At the same time if you or your employees are struggling to work then you need to wonder about which elements of the job that are putting them off. For example if you need to make a website you might be procrastinating because you don’t want to have to rename files or put them all into the same folder for example. Maybe you’re happy writing the content for the pages but get bored writing the meta tags? Well again by writing your own software you could automate this process. Alternatively if there several of you working on the process or you can hire staff you’d then assign the less enjoyable tasks to other people. For the best and most efficient office then you’d have everyone working on the task that they chose so that everyone was doing their best work and helping each other as a result.

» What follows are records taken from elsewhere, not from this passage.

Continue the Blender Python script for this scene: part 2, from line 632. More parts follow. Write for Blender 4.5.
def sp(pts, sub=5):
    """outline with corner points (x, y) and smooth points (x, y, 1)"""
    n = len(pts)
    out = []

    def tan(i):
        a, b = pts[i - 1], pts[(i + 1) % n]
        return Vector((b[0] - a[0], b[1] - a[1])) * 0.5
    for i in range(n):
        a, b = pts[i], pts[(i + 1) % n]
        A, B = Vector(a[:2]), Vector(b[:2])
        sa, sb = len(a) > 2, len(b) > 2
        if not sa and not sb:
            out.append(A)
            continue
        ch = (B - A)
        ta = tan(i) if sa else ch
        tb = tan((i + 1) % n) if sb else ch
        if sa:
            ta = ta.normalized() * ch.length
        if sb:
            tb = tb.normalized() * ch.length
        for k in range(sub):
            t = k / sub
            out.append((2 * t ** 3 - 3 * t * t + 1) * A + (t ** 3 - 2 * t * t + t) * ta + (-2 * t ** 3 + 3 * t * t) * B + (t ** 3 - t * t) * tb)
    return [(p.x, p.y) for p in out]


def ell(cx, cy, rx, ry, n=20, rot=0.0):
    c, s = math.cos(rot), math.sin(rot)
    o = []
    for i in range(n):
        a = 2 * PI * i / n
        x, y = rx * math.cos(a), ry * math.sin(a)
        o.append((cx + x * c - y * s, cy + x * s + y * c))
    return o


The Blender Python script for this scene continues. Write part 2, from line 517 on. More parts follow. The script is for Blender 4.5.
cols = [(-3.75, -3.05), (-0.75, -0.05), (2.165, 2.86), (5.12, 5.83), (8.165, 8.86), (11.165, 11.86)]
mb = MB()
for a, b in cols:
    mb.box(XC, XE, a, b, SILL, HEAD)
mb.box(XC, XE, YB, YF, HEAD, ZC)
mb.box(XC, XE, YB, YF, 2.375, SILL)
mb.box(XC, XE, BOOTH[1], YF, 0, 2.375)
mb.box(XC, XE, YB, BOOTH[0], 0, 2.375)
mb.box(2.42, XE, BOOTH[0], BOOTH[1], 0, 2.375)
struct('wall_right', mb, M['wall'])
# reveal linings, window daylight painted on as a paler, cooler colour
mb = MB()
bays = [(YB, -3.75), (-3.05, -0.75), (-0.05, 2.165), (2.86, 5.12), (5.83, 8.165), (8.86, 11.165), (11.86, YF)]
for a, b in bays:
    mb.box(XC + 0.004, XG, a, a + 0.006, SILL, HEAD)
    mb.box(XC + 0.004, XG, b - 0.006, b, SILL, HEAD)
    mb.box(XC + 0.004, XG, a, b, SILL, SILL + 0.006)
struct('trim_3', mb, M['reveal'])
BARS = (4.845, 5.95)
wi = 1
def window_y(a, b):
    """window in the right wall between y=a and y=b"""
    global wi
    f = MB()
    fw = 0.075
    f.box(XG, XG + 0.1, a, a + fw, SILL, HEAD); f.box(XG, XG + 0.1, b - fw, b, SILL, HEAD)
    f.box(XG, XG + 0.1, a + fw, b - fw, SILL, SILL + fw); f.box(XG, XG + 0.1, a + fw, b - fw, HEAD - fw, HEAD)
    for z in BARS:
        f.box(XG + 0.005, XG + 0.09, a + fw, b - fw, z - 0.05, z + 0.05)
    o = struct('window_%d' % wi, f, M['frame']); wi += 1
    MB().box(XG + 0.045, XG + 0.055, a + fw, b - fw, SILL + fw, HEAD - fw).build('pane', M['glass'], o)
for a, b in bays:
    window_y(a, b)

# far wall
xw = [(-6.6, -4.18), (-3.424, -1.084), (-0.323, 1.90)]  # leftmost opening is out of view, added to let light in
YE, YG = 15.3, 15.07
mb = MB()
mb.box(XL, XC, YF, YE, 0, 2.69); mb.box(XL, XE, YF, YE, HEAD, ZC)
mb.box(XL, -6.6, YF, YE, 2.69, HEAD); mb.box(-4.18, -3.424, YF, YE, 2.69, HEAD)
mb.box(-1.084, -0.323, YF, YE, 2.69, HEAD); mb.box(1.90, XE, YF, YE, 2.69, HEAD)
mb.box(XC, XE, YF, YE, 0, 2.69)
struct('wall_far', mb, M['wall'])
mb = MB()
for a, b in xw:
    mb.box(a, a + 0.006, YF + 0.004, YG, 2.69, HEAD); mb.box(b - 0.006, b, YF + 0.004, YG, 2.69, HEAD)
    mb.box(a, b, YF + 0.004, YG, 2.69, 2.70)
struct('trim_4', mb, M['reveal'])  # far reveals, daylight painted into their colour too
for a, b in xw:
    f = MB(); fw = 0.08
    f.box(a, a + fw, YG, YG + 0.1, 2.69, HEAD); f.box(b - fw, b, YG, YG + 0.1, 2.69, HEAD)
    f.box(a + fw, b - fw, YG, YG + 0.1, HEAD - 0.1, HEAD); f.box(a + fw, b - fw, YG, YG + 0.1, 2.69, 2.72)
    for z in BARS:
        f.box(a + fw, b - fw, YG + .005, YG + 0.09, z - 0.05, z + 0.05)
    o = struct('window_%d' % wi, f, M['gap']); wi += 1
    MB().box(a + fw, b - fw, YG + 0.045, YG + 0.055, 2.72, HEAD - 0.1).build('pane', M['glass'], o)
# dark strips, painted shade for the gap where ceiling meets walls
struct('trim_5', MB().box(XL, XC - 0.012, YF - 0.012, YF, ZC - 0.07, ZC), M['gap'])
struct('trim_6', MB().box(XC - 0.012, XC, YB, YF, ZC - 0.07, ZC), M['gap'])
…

Finally, make sure that the rest of the time you are always doing your best to avoid wasting any time. By this is not meant don’t take any time off, but instead, make the most of whatever you’re doing. If you are sleeping or relaxing then make sure that it really rejuvenates you and you do your best to feel refreshed after. When you read or watch TV try and think what you can learn from that, and when you take time off to work on your own projects – to write or to draw for example – then make sure you hold on to your products. You might be able to sell them or incorporate them into your work somehow – you’d be surprised what you can use further down the line and all human output is valuable.

In summary then, embrace who you are and use that to direct your working behaviour. Recognise how the human mind works and go with it. If you don’t want to do the thing it is you’re meant to be doing then question why. Don’t try to change yourself to suit what you do or your heart won’t be in it; instead change what you do to suit yourself.